GOAL - Give back only the lines in the records below from the one with "Continue the Blender" to the one with "cream pot', 'bowl')", both inclusive, word for word.

MATERIALS PROVIDED -
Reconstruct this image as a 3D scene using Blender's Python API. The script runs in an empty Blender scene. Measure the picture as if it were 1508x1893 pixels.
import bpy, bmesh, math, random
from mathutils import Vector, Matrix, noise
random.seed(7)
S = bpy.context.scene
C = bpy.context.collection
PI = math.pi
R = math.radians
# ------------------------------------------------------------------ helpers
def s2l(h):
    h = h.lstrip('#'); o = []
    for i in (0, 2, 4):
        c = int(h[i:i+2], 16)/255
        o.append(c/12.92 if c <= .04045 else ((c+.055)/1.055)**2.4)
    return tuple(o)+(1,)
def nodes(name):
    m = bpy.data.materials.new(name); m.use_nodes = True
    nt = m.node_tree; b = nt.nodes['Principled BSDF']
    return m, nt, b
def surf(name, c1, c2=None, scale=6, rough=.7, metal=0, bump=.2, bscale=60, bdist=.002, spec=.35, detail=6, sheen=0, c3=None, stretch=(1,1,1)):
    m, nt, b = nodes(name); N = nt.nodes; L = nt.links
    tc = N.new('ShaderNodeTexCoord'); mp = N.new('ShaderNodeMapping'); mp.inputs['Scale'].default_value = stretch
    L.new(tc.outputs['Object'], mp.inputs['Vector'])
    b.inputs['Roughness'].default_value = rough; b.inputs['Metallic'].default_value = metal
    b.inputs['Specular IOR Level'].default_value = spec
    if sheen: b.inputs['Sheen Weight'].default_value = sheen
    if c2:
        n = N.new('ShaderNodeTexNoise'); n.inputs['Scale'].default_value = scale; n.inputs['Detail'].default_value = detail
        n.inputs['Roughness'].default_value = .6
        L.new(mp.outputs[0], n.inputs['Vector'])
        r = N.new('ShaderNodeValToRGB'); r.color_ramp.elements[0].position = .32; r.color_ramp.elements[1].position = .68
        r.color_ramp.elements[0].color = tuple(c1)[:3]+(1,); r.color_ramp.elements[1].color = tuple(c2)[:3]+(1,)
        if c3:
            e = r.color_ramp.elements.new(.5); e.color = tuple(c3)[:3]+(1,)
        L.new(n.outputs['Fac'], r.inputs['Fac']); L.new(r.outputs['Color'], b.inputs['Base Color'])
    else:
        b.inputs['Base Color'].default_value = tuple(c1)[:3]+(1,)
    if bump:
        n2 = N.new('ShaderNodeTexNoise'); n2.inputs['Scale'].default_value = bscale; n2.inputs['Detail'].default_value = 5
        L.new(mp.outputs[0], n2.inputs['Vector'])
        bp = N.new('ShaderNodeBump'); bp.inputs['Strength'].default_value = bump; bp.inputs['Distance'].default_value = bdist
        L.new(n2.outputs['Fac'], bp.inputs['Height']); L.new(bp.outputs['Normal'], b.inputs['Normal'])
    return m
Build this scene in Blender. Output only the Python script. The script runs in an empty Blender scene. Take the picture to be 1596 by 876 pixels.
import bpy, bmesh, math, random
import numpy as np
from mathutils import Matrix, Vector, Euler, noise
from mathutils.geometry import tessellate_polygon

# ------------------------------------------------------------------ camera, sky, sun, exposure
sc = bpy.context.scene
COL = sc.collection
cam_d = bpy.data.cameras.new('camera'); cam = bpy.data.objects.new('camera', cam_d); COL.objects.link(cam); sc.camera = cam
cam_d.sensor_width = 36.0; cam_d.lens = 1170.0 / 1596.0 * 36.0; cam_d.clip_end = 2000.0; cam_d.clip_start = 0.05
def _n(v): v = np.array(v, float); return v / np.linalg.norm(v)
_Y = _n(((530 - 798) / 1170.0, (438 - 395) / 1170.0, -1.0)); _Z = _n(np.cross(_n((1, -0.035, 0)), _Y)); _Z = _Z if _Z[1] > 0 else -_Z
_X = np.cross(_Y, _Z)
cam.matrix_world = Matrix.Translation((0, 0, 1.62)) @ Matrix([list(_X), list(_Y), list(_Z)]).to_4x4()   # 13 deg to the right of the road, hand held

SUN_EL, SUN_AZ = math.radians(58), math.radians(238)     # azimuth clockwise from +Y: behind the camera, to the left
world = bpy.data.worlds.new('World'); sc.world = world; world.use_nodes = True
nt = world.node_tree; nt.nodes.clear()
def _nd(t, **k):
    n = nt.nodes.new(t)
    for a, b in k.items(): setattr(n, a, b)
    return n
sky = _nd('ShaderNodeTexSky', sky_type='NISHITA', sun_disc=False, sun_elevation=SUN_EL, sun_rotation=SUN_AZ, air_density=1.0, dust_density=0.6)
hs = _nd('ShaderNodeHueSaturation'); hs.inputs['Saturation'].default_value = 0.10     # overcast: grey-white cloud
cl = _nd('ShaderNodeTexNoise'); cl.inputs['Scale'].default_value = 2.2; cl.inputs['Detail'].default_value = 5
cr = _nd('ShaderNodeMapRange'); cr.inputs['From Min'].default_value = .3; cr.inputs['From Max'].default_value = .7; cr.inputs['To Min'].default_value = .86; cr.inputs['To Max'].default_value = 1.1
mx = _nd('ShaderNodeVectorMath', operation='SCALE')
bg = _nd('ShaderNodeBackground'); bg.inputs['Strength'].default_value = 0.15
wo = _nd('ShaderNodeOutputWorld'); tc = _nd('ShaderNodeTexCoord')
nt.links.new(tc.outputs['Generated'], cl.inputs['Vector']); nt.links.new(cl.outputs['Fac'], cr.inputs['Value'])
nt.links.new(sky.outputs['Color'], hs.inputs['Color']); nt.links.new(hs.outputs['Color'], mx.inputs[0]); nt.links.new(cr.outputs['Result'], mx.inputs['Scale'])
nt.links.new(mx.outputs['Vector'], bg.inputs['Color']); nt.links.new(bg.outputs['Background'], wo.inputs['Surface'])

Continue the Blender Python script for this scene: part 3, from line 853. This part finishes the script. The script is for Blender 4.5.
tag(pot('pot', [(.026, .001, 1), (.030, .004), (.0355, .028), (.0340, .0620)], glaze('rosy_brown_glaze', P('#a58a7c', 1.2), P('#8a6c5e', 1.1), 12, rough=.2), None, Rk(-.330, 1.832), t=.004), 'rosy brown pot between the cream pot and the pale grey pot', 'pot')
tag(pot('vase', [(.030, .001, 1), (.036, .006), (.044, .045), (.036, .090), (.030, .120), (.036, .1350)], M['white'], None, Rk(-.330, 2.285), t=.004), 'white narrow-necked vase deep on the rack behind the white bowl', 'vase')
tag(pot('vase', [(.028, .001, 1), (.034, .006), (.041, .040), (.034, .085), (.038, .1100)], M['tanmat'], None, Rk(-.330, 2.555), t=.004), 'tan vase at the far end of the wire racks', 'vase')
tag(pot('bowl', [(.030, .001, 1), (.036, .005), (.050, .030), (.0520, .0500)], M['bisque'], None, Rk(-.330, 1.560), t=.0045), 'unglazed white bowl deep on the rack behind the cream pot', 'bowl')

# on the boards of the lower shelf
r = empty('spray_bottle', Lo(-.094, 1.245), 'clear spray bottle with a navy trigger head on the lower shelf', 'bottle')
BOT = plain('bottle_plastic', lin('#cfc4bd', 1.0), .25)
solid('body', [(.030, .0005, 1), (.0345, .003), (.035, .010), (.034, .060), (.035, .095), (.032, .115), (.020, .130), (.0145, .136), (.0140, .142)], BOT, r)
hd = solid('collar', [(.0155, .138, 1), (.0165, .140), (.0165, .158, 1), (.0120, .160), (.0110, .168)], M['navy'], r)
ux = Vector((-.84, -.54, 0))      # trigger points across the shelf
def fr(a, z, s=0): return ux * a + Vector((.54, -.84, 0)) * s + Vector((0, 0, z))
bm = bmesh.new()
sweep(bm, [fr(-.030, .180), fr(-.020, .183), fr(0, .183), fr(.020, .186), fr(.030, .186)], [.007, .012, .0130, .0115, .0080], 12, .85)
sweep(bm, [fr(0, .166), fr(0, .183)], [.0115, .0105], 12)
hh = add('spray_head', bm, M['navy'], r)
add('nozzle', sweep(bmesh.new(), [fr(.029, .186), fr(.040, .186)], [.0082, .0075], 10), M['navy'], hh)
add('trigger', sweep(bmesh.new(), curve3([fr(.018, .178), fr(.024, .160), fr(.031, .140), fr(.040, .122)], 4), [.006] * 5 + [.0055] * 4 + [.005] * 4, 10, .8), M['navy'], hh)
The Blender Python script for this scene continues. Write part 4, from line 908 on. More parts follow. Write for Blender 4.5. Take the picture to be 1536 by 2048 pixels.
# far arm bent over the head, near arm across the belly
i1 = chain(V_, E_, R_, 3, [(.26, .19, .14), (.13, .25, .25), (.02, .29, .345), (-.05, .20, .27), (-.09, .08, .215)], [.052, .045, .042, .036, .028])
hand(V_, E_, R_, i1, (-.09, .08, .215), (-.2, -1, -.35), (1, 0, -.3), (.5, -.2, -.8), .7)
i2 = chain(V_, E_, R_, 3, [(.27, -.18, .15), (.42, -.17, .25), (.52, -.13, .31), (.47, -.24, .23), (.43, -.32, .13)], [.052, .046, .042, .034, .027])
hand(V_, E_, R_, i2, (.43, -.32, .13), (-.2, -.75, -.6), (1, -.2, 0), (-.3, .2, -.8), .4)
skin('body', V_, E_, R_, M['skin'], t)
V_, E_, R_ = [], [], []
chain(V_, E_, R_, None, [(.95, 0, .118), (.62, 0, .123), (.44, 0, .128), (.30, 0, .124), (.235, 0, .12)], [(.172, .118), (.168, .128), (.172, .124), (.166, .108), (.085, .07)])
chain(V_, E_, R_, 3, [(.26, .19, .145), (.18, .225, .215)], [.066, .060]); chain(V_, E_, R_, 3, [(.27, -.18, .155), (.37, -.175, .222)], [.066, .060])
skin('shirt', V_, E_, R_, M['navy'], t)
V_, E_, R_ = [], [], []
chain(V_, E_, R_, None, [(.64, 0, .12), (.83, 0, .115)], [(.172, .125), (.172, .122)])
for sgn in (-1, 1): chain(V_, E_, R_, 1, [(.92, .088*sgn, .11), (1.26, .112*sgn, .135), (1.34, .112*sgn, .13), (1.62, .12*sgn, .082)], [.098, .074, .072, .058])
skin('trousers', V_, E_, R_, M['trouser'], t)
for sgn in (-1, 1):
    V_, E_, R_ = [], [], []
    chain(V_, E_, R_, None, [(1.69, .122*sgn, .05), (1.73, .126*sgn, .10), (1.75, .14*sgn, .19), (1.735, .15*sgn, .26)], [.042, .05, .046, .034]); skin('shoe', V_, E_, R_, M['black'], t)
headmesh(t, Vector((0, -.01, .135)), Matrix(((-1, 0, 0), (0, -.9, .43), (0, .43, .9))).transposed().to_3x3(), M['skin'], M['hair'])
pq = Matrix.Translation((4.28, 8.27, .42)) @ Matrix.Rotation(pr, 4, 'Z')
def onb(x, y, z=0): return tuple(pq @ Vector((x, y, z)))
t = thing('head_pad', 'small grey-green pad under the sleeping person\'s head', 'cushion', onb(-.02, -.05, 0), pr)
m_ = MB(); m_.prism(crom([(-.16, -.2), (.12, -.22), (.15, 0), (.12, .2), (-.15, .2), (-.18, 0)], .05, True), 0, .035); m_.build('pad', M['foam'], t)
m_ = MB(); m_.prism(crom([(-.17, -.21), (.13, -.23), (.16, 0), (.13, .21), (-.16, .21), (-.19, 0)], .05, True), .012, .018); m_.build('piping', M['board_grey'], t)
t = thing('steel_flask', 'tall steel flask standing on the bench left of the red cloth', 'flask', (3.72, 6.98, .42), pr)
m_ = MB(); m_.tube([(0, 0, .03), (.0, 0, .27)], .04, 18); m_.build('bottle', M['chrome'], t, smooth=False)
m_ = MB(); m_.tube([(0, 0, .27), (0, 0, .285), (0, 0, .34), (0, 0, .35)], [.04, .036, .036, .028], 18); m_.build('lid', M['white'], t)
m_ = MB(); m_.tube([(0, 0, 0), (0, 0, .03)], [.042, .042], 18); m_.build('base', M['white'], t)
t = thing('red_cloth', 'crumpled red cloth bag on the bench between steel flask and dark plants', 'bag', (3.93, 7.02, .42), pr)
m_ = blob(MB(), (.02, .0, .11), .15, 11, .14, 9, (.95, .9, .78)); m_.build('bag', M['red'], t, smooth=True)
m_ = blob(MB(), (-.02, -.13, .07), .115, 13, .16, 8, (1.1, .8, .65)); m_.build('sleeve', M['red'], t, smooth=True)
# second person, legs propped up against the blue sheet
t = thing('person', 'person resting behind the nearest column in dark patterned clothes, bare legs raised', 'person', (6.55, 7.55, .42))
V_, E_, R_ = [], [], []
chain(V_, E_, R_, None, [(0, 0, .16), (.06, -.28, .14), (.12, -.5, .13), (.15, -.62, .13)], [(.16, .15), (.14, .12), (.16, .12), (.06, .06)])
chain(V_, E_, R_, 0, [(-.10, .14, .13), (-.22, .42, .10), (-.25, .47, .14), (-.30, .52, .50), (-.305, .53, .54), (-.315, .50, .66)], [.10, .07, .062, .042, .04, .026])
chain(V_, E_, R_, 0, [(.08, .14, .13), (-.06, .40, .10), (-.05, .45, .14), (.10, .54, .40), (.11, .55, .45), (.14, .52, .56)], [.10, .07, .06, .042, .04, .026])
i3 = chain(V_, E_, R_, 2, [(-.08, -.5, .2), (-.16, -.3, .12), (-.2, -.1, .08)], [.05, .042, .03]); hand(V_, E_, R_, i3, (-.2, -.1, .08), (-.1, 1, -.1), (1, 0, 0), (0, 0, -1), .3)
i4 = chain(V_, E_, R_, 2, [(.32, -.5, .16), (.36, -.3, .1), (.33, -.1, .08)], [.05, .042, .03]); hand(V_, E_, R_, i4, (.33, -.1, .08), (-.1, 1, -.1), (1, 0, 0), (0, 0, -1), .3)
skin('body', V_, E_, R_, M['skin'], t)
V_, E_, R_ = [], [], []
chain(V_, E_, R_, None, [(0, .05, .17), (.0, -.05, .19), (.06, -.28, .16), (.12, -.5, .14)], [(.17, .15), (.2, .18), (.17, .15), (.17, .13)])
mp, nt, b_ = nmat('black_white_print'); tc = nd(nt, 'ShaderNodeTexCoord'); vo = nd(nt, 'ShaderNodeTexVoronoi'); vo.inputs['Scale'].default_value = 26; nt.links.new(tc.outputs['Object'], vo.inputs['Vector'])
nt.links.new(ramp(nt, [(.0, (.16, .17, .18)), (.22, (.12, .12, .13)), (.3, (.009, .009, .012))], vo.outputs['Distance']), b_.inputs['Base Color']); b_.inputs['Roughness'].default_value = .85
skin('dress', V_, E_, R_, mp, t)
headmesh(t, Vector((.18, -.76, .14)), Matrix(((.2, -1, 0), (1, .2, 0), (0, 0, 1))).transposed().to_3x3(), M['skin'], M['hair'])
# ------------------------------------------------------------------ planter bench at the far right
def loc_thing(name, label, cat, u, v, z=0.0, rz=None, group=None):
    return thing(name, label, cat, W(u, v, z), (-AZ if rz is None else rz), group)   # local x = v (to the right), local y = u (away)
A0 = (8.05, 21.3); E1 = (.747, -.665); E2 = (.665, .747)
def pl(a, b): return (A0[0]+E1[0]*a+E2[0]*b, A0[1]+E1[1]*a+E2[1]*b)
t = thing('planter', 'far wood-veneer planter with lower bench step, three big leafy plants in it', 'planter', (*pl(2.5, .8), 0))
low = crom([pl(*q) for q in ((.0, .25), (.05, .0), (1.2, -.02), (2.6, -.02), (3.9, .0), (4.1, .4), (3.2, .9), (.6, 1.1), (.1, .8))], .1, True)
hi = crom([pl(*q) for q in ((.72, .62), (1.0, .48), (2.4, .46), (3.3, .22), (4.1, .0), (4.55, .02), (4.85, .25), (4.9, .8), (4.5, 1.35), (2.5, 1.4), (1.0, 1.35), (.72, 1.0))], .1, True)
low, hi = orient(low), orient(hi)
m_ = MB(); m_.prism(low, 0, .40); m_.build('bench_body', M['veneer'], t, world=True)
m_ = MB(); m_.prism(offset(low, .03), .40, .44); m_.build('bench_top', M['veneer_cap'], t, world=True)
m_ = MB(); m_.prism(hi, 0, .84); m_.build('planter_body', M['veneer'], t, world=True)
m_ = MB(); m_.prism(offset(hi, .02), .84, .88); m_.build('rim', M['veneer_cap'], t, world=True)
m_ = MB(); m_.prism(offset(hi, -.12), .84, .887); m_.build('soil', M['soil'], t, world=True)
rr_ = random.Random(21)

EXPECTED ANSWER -
Continue the Blender Python script for this scene: part 3, from line 853. This part finishes the script. The script is for Blender 4.5.
tag(pot('pot', [(.026, .001, 1), (.030, .004), (.0355, .028), (.0340, .0620)], glaze('rosy_brown_glaze', P('#a58a7c', 1.2), P('#8a6c5e', 1.1), 12, rough=.2), None, Rk(-.330, 1.832), t=.004), 'rosy brown pot between the cream pot and the pale grey pot', 'pot')
tag(pot('vase', [(.030, .001, 1), (.036, .006), (.044, .045), (.036, .090), (.030, .120), (.036, .1350)], M['white'], None, Rk(-.330, 2.285), t=.004), 'white narrow-necked vase deep on the rack behind the white bowl', 'vase')
tag(pot('vase', [(.028, .001, 1), (.034, .006), (.041, .040), (.034, .085), (.038, .1100)], M['tanmat'], None, Rk(-.330, 2.555), t=.004), 'tan vase at the far end of the wire racks', 'vase')
tag(pot('bowl', [(.030, .001, 1), (.036, .005), (.050, .030), (.0520, .0500)], M['bisque'], None, Rk(-.330, 1.560), t=.0045), 'unglazed white bowl deep on the rack behind the cream pot', 'bowl')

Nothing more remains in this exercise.